#### [Entries provided]
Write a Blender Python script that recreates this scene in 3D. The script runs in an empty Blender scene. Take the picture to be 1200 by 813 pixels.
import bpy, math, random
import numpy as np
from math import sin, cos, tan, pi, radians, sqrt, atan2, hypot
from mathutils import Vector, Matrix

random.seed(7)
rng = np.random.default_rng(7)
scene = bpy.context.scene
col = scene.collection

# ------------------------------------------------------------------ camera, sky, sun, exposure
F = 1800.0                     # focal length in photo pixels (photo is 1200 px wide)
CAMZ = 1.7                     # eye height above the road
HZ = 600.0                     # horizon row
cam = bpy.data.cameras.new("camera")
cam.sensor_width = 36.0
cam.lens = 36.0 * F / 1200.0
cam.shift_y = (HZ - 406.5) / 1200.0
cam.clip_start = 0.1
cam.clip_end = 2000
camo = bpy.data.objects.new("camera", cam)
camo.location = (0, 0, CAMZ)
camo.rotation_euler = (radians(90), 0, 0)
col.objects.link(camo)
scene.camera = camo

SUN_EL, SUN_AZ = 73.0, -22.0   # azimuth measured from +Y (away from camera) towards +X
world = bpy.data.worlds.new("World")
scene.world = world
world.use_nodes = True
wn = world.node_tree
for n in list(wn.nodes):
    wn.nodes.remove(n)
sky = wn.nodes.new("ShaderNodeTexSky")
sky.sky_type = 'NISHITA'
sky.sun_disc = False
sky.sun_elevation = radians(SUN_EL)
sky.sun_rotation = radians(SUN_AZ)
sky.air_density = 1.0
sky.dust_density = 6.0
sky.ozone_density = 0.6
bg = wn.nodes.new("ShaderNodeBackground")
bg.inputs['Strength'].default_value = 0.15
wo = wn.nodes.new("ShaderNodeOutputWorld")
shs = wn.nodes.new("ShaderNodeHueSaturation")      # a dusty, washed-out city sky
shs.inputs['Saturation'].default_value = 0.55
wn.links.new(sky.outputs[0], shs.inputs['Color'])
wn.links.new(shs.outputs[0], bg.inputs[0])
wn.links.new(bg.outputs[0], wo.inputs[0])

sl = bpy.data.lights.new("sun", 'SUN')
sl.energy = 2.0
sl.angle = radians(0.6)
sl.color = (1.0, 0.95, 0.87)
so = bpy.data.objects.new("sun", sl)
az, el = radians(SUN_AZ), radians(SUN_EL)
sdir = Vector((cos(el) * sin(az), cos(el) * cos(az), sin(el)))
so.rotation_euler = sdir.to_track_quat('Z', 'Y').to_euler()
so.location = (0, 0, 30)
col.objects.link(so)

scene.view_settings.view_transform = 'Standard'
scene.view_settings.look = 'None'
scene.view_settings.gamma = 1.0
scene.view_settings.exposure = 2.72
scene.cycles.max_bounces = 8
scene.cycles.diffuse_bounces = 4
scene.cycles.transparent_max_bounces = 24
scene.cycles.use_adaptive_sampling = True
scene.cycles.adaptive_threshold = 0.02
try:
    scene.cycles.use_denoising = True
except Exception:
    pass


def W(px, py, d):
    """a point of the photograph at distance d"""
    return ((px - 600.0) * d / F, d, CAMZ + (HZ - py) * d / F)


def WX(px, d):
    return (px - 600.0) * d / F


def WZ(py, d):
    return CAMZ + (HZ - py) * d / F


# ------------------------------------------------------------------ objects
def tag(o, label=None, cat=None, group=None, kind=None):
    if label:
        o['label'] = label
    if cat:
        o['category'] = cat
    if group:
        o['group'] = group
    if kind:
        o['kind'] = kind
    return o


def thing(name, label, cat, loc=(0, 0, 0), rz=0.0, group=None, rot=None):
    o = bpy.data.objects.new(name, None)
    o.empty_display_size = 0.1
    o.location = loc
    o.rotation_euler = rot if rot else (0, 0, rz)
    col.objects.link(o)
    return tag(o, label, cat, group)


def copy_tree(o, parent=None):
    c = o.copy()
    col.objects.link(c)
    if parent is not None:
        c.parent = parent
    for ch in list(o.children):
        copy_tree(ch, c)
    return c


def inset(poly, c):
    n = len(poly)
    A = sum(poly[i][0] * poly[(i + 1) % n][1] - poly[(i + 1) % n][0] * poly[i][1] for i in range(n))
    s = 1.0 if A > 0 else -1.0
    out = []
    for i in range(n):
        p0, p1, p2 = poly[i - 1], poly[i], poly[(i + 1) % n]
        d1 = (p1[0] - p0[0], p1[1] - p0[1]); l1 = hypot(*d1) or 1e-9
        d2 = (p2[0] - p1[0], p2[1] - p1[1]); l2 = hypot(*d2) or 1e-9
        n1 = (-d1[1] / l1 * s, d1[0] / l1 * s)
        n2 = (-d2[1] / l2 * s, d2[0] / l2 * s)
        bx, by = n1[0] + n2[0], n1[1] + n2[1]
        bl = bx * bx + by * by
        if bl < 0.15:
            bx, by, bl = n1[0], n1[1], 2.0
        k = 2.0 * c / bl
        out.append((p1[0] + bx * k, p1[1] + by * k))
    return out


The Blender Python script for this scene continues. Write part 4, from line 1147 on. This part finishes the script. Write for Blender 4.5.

#### [Short task]
Return the whole listing exactly.

#### [Full solution]
Write a Blender Python script that recreates this scene in 3D. The script runs in an empty Blender scene. Take the picture to be 1200 by 813 pixels.
import bpy, math, random
import numpy as np
from math import sin, cos, tan, pi, radians, sqrt, atan2, hypot
from mathutils import Vector, Matrix

random.seed(7)
rng = np.random.default_rng(7)
scene = bpy.context.scene
col = scene.collection

# ------------------------------------------------------------------ camera, sky, sun, exposure
F = 1800.0                     # focal length in photo pixels (photo is 1200 px wide)
CAMZ = 1.7                     # eye height above the road
HZ = 600.0                     # horizon row
cam = bpy.data.cameras.new("camera")
cam.sensor_width = 36.0
cam.lens = 36.0 * F / 1200.0
cam.shift_y = (HZ - 406.5) / 1200.0
cam.clip_start = 0.1
cam.clip_end = 2000
camo = bpy.data.objects.new("camera", cam)
camo.location = (0, 0, CAMZ)
camo.rotation_euler = (radians(90), 0, 0)
col.objects.link(camo)
scene.camera = camo

SUN_EL, SUN_AZ = 73.0, -22.0   # azimuth measured from +Y (away from camera) towards +X
world = bpy.data.worlds.new("World")
scene.world = world
world.use_nodes = True
wn = world.node_tree
for n in list(wn.nodes):
    wn.nodes.remove(n)
sky = wn.nodes.new("ShaderNodeTexSky")
sky.sky_type = 'NISHITA'
sky.sun_disc = False
sky.sun_elevation = radians(SUN_EL)
sky.sun_rotation = radians(SUN_AZ)
sky.air_density = 1.0
sky.dust_density = 6.0
sky.ozone_density = 0.6
bg = wn.nodes.new("ShaderNodeBackground")
bg.inputs['Strength'].default_value = 0.15
wo = wn.nodes.new("ShaderNodeOutputWorld")
shs = wn.nodes.new("ShaderNodeHueSaturation")      # a dusty, washed-out city sky
shs.inputs['Saturation'].default_value = 0.55
wn.links.new(sky.outputs[0], shs.inputs['Color'])
wn.links.new(shs.outputs[0], bg.inputs[0])
wn.links.new(bg.outputs[0], wo.inputs[0])

sl = bpy.data.lights.new("sun", 'SUN')
sl.energy = 2.0
sl.angle = radians(0.6)
sl.color = (1.0, 0.95, 0.87)
so = bpy.data.objects.new("sun", sl)
az, el = radians(SUN_AZ), radians(SUN_EL)
sdir = Vector((cos(el) * sin(az), cos(el) * cos(az), sin(el)))
so.rotation_euler = sdir.to_track_quat('Z', 'Y').to_euler()
so.location = (0, 0, 30)
col.objects.link(so)

scene.view_settings.view_transform = 'Standard'
scene.view_settings.look = 'None'
scene.view_settings.gamma = 1.0
scene.view_settings.exposure = 2.72
scene.cycles.max_bounces = 8
scene.cycles.diffuse_bounces = 4
scene.cycles.transparent_max_bounces = 24
scene.cycles.use_adaptive_sampling = True
scene.cycles.adaptive_threshold = 0.02
try:
    scene.cycles.use_denoising = True
except Exception:
    pass


def W(px, py, d):
    """a point of the photograph at distance d"""
    return ((px - 600.0) * d / F, d, CAMZ + (HZ - py) * d / F)


def WX(px, d):
    return (px - 600.0) * d / F


def WZ(py, d):
    return CAMZ + (HZ - py) * d / F


# ------------------------------------------------------------------ objects
def tag(o, label=None, cat=None, group=None, kind=None):
    if label:
        o['label'] = label
    if cat:
        o['category'] = cat
    if group:
        o['group'] = group
    if kind:
        o['kind'] = kind
    return o


def thing(name, label, cat, loc=(0, 0, 0), rz=0.0, group=None, rot=None):
    o = bpy.data.objects.new(name, None)
    o.empty_display_size = 0.1
    o.location = loc
    o.rotation_euler = rot if rot else (0, 0, rz)
    col.objects.link(o)
    return tag(o, label, cat, group)


def copy_tree(o, parent=None):
    c = o.copy()
    col.objects.link(c)
    if parent is not None:
        c.parent = parent
    for ch in list(o.children):
        copy_tree(ch, c)
    return c


def inset(poly, c):
    n = len(poly)
    A = sum(poly[i][0] * poly[(i + 1) % n][1] - poly[(i + 1) % n][0] * poly[i][1] for i in range(n))
    s = 1.0 if A > 0 else -1.0
    out = []
    for i in range(n):
        p0, p1, p2 = poly[i - 1], poly[i], poly[(i + 1) % n]
        d1 = (p1[0] - p0[0], p1[1] - p0[1]); l1 = hypot(*d1) or 1e-9
        d2 = (p2[0] - p1[0], p2[1] - p1[1]); l2 = hypot(*d2) or 1e-9
        n1 = (-d1[1] / l1 * s, d1[0] / l1 * s)
        n2 = (-d2[1] / l2 * s, d2[0] / l2 * s)
        bx, by = n1[0] + n2[0], n1[1] + n2[1]
        bl = bx * bx + by * by
        if bl < 0.15:
            bx, by, bl = n1[0], n1[1], 2.0
        k = 2.0 * c / bl
        out.append((p1[0] + bx * k, p1[1] + by * k))
    return out


The Blender Python script for this scene continues. Write part 4, from line 1147 on. This part finishes the script. Write for Blender 4.5.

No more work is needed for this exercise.